Work instructions: Show every line in the entries below where the word "this" appears.

★ ★ ★

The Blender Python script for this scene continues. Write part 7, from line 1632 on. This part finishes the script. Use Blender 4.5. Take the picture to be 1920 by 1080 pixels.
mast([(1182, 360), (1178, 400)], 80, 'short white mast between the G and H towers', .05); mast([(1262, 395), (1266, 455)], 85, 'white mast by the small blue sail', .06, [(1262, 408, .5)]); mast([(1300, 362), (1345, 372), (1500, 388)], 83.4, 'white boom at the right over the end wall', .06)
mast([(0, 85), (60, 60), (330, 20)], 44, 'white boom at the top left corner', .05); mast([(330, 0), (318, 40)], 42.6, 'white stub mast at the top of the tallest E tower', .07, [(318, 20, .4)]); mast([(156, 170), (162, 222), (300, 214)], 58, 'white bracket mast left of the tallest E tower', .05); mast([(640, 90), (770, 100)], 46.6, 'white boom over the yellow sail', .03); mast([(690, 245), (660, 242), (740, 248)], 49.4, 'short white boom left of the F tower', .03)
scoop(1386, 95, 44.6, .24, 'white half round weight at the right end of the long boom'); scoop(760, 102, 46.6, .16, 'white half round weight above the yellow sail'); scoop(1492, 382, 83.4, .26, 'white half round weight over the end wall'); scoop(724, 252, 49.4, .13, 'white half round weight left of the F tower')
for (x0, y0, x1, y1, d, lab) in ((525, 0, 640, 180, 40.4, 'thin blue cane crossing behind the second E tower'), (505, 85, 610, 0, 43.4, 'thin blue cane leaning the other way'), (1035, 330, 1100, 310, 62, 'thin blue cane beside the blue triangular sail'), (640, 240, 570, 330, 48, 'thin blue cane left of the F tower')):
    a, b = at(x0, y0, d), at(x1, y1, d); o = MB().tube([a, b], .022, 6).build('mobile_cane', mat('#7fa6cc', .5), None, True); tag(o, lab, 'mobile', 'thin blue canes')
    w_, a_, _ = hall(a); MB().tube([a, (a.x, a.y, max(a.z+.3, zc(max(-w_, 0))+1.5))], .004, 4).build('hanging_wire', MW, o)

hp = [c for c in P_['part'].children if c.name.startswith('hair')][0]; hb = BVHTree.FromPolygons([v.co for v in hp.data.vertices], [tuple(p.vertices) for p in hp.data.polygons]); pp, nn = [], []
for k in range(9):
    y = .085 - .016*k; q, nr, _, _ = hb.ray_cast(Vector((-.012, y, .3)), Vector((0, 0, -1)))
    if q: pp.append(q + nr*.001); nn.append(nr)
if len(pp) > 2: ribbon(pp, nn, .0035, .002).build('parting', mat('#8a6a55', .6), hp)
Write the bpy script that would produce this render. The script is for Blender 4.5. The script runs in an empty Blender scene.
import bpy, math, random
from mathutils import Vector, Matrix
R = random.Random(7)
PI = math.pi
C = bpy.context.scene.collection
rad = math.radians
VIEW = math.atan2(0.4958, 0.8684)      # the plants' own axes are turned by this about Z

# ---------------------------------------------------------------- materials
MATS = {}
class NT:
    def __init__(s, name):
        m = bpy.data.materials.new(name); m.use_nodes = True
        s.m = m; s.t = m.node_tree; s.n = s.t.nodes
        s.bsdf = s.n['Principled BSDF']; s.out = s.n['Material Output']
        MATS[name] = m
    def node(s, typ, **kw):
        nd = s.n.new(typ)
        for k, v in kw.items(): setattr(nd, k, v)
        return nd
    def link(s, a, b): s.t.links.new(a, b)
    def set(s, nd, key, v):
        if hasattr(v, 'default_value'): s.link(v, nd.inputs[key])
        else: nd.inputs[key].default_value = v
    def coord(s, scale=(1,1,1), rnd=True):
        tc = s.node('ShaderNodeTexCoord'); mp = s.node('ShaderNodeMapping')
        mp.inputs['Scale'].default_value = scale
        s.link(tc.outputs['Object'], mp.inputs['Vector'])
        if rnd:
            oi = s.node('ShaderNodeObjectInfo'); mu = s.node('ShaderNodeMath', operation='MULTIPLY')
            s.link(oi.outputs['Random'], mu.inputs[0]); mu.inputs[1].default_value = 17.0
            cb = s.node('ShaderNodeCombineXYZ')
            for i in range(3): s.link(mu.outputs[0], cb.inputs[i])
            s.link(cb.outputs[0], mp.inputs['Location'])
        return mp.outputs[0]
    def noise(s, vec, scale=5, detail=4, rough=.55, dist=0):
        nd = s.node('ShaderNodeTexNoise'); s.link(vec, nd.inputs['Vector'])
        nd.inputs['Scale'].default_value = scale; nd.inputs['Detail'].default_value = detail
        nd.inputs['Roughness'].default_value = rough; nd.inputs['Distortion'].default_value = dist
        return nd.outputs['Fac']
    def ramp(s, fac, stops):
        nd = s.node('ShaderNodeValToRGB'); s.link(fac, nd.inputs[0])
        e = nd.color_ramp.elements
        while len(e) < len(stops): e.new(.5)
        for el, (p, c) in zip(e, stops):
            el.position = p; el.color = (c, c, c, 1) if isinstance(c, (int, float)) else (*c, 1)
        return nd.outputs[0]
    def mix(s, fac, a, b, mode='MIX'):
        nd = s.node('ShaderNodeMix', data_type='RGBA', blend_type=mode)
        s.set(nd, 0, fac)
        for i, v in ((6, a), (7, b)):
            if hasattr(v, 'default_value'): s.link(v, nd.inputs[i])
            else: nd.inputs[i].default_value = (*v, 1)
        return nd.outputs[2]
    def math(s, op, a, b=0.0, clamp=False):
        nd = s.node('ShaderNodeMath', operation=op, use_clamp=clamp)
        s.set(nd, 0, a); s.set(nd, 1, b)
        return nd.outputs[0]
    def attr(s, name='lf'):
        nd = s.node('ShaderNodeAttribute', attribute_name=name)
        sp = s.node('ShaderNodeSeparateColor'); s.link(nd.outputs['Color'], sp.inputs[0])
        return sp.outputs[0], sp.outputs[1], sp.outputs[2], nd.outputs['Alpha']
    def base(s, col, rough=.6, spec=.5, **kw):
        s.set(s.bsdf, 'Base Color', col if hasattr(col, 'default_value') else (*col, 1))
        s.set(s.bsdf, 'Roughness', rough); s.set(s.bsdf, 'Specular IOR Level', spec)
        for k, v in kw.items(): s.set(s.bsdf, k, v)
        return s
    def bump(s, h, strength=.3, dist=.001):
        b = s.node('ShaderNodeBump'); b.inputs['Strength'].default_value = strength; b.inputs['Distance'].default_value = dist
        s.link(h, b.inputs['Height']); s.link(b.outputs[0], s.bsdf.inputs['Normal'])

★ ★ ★

Final result:
The Blender Python script for this scene continues. Write part 7, from line 1632 on. This part finishes the script. Use Blender 4.5. Take the picture to be 1920 by 1080 pixels.
Write the bpy script that would produce this render. The script is for Blender 4.5. The script runs in an empty Blender scene.
VIEW = math.atan2(0.4958, 0.8684)      # the plants' own axes are turned by this about Z